Third, I was reminded of the things I’ve been reading and writing for my seminary class on the Missional Church. Essentially this class attempts to answer the question: In this post-modern era, how may the church most effectively answer its call to share the Gospel? One answer we keep coming back to is that the church must be open to the leading of the Holy Spirit. Just as the Spirit led the apostle Peter to overturn the essentials he’d been taught about God, so must we allow the Spirit to show us our errors, embrace the corrections, and reveal new things to us.

Renowned missiologist, Lesslie Newbigin, writes in his book The Open Secret:

“My own experience as a missionary has been that the significant advances of the church have not been the result of our own decisions about the mobilizing and allocating of ‘resources.’ This kind of language, appropriate for a military campaign or a commercial enterprise, is not appropriate here. The significant advances in my experience have come through happenings of which the story of Peter and Cornelius is a paradigm, in ways of which we have no advance knowledge. God opens the heart of a man or woman in the gospel. The messenger (the ‘angel’ of Acts 10:3) may be a stranger, a preacher, a piece of Scripture, a dream, an answered prayer, or a deep experience of joy or sorrow, of danger or deliverance. It was not part of any missionary ‘strategy’ devised by the church. It was the free and sovereign deed of God, who goes before his church. And, like Peter, the church can usually find good reasons for being unwilling to follow. But follow it must if it is to be faithful. For the mission is not ours but God’s.”

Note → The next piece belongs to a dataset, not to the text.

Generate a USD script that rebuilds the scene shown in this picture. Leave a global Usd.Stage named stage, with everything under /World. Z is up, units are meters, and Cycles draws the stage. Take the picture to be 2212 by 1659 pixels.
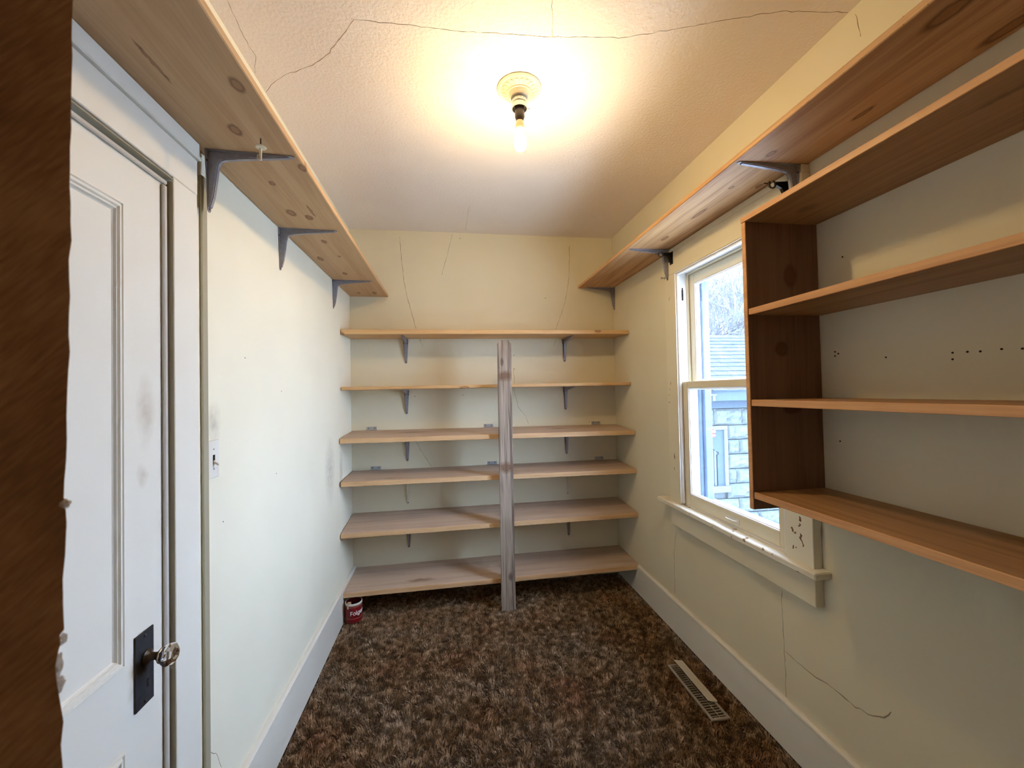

As a proponent of the missional church, I have frequently felt frustrated with others who question the leading of the Holy Spirit to follow in new directions. I can see that the American church in will continue to dwindle if we keep doing the same things we’ve been doing. I get excited by innovation in the church. I like thinking outside the box. I have been praying for several years that the hearts of evangelicals will be broken for the spiritual abuse we’ve inflicted upon our LGBTQ+ siblings. I’ve been praying that these same hearts will be filled with a yearning to include all people in the body of Christ. I long to see an end to the violence that is killing our children. Yet, while others have been saying that revival is happening, that possibly prayers of repentance and prayers for justice are coming to fruition, I’ve been harumph-ing on the sidelines with my arms folded across my chest.

Here’s what I know:

  • God can change the hearts and minds of people who are open to correction and change.
  • God works in and through faithful people to affect change.
  • God moves in ways that we can’t always predict.
  • God is able to do “immeasurably more than we can ask or imagine” (Ephesians 3:20).

I’ve seen these things happen in my own life and in the lives of people I know.

In Acts 5, Peter and the apostles are put on trial for teaching about Jesus. Some leaders wanted to kill them. But one man named Gamaliel spoke up for them, saying “keep away from these men and let them alone; because if this plan or this undertaking is of human origin, it will fail; but if it is of God, you will not be able to overthrow them—in that case you may even be found fighting against God!” (vv 38-9).

Is it reasonable to question the authenticity of a revival? I think it’s not only reasonable, but also wise. We see in Gamaliel a strong example of an open heart balanced with wisdom. I have no idea what the Asbury revival will ultimately yield. It may take awhile before we know. But if I’m praying for change in the church, yet am too skeptical to even give this revival any consideration, then I’m a hypocrite. I’m no better than the people who frustrate me when they can’t see God moving in new ways. I might just be one of the people who is fighting against God.

If I truly believe God can use a revival to spark change, and if a revival is currently happening, then I need to be praying. Praying for the people who have the potential to be mobilized and directly affected by the services. Praying that, instead of a spiritual high that eventually fizzles out, real change results. Praying for open and contrite hearts that are willing to follow where the Spirit leads. Let it begin with me.